Problem requirements: Check every line below for the word "scene" and copy the ones that have it.

Dataset content:
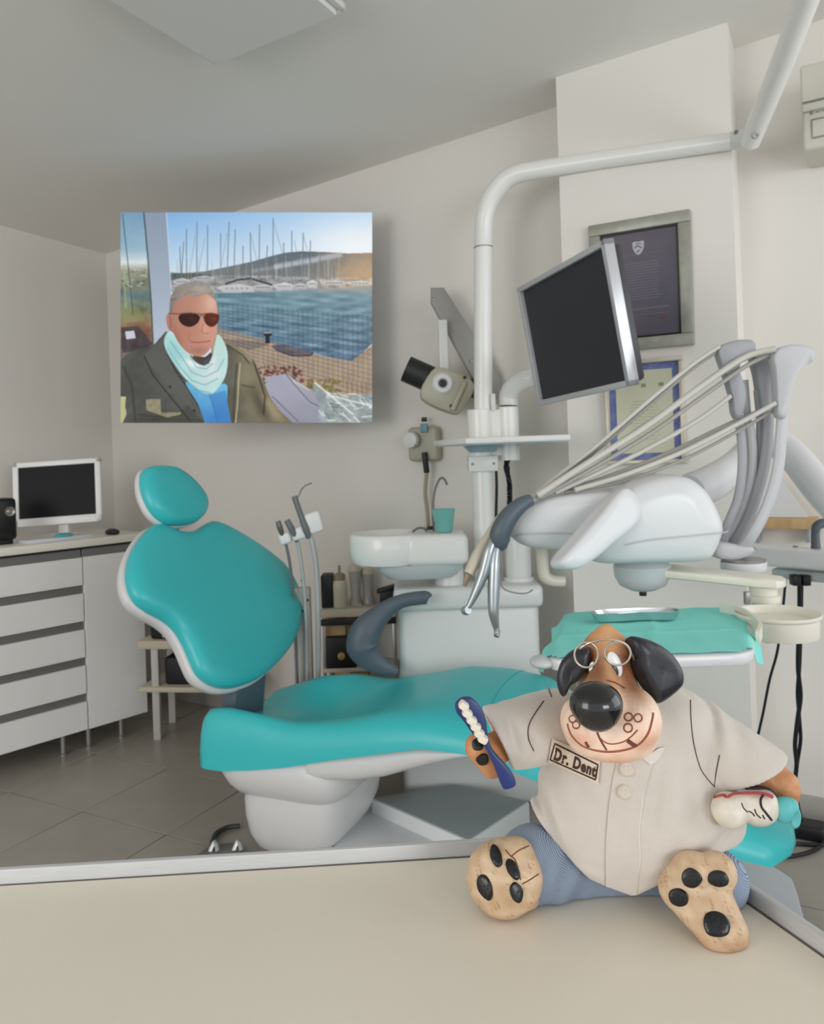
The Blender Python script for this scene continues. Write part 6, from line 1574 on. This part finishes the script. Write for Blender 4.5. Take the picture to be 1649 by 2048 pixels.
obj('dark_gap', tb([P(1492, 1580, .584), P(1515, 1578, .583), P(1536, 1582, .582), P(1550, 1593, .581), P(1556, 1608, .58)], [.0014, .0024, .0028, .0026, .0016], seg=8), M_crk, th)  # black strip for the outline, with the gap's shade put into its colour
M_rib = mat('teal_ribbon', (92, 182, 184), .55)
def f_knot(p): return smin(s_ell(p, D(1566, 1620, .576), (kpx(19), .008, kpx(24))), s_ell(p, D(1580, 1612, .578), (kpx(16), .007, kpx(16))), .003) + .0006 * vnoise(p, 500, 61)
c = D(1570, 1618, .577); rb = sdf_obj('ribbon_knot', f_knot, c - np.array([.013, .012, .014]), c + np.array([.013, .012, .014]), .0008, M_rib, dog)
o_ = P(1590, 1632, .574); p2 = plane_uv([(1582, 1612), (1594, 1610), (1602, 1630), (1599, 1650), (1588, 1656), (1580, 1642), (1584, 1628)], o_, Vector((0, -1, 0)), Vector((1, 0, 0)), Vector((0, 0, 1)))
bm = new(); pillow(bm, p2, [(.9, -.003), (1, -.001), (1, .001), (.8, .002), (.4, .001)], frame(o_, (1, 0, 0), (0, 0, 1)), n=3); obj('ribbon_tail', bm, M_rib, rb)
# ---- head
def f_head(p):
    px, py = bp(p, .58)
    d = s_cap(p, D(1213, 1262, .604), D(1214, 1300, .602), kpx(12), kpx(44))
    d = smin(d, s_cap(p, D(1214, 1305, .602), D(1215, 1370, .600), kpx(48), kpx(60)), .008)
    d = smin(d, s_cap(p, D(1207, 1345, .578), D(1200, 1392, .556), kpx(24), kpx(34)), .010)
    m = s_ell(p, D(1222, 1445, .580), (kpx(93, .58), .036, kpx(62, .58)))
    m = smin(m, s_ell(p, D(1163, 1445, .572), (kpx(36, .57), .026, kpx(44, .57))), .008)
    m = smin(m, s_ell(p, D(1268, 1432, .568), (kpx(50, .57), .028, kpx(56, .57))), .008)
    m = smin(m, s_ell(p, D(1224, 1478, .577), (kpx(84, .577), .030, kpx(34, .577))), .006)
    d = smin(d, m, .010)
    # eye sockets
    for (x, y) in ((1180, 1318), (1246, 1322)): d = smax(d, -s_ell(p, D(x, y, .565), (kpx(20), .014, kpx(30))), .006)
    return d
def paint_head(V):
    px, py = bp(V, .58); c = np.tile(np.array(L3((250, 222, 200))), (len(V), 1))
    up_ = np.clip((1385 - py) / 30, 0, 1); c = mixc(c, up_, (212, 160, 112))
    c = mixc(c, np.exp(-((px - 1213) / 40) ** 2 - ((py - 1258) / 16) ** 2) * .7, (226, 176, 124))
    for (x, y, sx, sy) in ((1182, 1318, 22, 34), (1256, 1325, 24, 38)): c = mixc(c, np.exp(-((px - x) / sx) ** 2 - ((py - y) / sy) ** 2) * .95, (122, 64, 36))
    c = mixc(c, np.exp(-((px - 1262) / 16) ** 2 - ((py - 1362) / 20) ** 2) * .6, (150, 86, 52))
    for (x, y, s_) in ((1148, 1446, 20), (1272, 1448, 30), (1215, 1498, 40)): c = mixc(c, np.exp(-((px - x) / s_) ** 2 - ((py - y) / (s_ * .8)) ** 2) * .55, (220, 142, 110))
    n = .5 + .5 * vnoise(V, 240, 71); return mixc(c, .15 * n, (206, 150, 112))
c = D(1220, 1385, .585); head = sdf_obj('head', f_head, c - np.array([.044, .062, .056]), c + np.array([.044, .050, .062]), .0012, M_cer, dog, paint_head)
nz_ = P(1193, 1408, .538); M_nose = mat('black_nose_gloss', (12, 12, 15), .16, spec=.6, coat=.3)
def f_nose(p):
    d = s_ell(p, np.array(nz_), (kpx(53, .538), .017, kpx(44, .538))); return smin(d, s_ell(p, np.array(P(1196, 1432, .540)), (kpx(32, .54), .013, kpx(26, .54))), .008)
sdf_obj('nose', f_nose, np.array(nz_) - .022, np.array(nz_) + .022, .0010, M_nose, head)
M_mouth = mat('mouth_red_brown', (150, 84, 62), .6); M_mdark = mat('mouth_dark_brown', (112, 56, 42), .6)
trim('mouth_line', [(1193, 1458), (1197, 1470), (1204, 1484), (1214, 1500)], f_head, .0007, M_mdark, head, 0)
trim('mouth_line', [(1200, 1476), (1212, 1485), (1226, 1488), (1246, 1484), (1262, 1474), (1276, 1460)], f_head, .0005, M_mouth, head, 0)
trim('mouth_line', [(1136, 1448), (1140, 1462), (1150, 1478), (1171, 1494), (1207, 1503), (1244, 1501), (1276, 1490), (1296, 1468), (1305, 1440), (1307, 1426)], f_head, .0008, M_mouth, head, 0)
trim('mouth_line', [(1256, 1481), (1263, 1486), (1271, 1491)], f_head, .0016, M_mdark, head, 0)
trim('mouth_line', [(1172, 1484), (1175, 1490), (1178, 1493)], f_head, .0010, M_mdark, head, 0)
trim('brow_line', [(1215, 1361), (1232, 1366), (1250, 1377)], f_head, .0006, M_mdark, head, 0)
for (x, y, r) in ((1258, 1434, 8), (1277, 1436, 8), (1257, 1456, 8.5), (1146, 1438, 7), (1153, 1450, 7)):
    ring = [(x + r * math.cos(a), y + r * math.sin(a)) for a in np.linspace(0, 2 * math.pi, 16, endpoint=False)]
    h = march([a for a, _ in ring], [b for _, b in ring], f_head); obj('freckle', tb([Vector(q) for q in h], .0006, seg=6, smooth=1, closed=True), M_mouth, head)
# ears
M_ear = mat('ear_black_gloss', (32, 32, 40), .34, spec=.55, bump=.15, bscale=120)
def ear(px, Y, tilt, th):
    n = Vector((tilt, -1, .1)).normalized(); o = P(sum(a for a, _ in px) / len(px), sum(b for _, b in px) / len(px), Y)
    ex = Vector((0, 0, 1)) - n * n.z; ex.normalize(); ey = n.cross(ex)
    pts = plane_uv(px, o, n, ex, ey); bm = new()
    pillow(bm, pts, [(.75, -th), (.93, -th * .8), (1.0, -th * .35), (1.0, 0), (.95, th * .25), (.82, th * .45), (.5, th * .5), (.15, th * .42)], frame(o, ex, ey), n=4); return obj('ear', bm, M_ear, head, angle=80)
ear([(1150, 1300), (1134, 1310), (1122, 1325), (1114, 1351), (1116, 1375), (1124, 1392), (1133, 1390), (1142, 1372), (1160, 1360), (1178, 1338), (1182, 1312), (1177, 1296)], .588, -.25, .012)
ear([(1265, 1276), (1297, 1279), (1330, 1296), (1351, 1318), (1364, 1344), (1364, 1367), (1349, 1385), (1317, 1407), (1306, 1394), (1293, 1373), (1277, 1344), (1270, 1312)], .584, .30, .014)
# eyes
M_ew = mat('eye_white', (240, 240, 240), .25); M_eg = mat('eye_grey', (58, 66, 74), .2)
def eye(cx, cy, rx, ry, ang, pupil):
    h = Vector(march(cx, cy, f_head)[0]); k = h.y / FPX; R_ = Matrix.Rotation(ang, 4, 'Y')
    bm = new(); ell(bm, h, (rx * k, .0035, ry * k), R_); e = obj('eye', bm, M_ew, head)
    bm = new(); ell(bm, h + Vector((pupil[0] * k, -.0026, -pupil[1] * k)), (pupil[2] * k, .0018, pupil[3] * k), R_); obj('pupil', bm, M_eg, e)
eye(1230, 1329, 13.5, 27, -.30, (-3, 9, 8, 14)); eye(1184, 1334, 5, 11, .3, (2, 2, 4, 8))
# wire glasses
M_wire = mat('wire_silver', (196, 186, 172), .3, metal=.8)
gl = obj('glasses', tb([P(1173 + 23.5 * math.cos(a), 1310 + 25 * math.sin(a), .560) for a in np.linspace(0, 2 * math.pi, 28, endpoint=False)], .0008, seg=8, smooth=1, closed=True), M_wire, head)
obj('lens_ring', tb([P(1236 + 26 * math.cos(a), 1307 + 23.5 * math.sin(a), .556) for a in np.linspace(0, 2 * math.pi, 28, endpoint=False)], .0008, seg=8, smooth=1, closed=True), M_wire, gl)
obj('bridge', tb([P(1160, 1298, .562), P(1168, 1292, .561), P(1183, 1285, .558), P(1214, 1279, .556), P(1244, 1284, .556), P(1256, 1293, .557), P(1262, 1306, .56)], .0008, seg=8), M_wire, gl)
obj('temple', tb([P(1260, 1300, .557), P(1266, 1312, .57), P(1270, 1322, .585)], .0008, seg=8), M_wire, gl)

* * *

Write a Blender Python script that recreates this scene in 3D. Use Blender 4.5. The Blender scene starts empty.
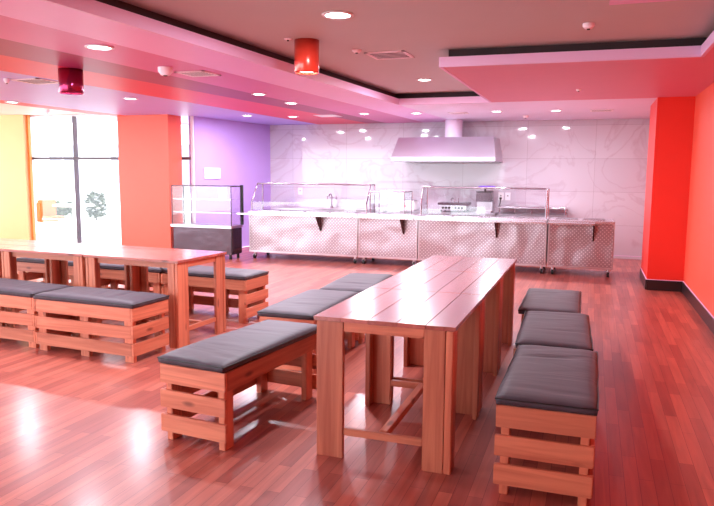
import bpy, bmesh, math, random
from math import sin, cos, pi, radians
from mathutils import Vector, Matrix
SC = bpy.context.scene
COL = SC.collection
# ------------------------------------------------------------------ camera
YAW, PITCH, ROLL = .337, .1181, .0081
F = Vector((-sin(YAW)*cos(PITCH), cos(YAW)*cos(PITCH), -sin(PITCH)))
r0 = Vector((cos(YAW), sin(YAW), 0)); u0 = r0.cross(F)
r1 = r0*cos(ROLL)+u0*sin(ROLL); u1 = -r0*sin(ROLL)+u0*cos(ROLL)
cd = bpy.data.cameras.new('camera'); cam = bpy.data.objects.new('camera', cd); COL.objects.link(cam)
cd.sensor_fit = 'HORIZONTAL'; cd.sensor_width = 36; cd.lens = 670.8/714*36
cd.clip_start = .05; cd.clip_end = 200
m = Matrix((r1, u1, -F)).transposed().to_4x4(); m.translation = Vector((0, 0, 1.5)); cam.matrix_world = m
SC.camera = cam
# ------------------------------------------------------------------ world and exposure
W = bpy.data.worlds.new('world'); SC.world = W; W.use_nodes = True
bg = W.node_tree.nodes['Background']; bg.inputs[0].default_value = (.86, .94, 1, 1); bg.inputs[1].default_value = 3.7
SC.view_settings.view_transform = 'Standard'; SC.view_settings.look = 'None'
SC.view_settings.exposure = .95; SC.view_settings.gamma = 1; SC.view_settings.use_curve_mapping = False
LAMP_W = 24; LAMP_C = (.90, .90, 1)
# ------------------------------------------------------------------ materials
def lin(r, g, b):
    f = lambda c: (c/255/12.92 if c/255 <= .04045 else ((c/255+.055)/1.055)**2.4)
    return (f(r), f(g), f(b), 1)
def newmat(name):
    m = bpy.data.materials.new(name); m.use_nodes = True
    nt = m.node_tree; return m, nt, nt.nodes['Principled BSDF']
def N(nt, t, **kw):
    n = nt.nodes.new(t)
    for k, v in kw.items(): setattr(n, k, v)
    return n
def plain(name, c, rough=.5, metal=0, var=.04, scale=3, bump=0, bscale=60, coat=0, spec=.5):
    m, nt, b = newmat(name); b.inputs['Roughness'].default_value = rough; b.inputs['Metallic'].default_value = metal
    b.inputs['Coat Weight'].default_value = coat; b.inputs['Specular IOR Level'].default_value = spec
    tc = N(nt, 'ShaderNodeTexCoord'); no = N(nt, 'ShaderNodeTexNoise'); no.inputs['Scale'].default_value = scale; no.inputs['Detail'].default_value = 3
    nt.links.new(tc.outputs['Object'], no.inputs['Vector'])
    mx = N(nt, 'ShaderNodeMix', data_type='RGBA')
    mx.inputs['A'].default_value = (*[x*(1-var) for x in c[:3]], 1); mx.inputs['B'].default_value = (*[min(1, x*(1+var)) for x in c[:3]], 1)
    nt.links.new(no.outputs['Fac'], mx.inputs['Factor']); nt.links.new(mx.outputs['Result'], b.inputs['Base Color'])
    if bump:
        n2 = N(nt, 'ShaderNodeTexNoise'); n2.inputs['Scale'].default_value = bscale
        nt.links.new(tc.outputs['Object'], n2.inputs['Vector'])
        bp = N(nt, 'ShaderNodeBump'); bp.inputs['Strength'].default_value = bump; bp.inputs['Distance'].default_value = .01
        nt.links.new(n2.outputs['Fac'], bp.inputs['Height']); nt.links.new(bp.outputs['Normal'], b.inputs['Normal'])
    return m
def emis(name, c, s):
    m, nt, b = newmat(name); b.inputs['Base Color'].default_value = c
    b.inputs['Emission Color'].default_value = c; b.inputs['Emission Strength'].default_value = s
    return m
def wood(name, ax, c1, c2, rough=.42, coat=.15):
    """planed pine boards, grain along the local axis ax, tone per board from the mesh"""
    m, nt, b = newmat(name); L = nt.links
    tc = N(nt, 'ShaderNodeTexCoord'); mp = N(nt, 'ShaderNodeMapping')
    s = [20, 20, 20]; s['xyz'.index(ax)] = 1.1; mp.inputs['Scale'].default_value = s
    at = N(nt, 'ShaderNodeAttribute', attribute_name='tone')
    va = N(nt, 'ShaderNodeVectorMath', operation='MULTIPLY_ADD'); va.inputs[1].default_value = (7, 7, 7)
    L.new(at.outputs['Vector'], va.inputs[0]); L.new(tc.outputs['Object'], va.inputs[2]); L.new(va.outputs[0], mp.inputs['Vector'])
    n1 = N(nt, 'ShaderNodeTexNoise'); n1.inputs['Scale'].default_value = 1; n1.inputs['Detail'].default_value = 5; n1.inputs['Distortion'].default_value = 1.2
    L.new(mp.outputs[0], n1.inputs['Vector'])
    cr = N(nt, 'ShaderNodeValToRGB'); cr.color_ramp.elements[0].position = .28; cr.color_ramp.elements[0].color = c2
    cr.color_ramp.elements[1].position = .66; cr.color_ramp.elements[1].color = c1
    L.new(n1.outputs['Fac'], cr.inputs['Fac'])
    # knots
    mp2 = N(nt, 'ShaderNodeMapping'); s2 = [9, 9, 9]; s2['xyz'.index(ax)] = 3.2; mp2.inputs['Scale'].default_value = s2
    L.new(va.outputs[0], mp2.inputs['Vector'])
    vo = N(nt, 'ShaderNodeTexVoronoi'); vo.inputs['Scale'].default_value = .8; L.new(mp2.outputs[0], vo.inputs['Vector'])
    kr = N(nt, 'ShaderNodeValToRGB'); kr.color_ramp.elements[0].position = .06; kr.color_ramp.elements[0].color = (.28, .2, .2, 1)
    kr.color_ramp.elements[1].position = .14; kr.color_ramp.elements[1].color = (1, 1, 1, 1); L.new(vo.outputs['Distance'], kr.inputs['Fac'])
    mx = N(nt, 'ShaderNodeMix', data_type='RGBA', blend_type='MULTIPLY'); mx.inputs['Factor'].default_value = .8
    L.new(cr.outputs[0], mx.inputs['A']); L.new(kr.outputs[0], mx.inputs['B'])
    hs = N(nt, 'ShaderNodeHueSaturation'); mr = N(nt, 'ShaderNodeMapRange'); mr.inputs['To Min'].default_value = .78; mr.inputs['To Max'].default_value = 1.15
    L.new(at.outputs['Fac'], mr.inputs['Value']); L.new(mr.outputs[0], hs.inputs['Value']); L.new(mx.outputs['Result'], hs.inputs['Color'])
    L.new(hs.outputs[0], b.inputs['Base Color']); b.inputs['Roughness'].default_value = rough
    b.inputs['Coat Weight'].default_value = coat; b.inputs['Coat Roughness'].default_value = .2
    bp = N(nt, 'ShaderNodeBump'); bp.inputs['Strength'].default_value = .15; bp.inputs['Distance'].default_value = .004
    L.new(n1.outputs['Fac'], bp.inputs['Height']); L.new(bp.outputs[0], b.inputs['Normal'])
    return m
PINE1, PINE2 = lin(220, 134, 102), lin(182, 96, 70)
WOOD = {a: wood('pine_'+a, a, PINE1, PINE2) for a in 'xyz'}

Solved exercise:
The Blender Python script for this scene continues. Write part 6, from line 1574 on. This part finishes the script. Write for Blender 4.5. Take the picture to be 1649 by 2048 pixels.
Write a Blender Python script that recreates this scene in 3D. Use Blender 4.5. The Blender scene starts empty.
SC = bpy.context.scene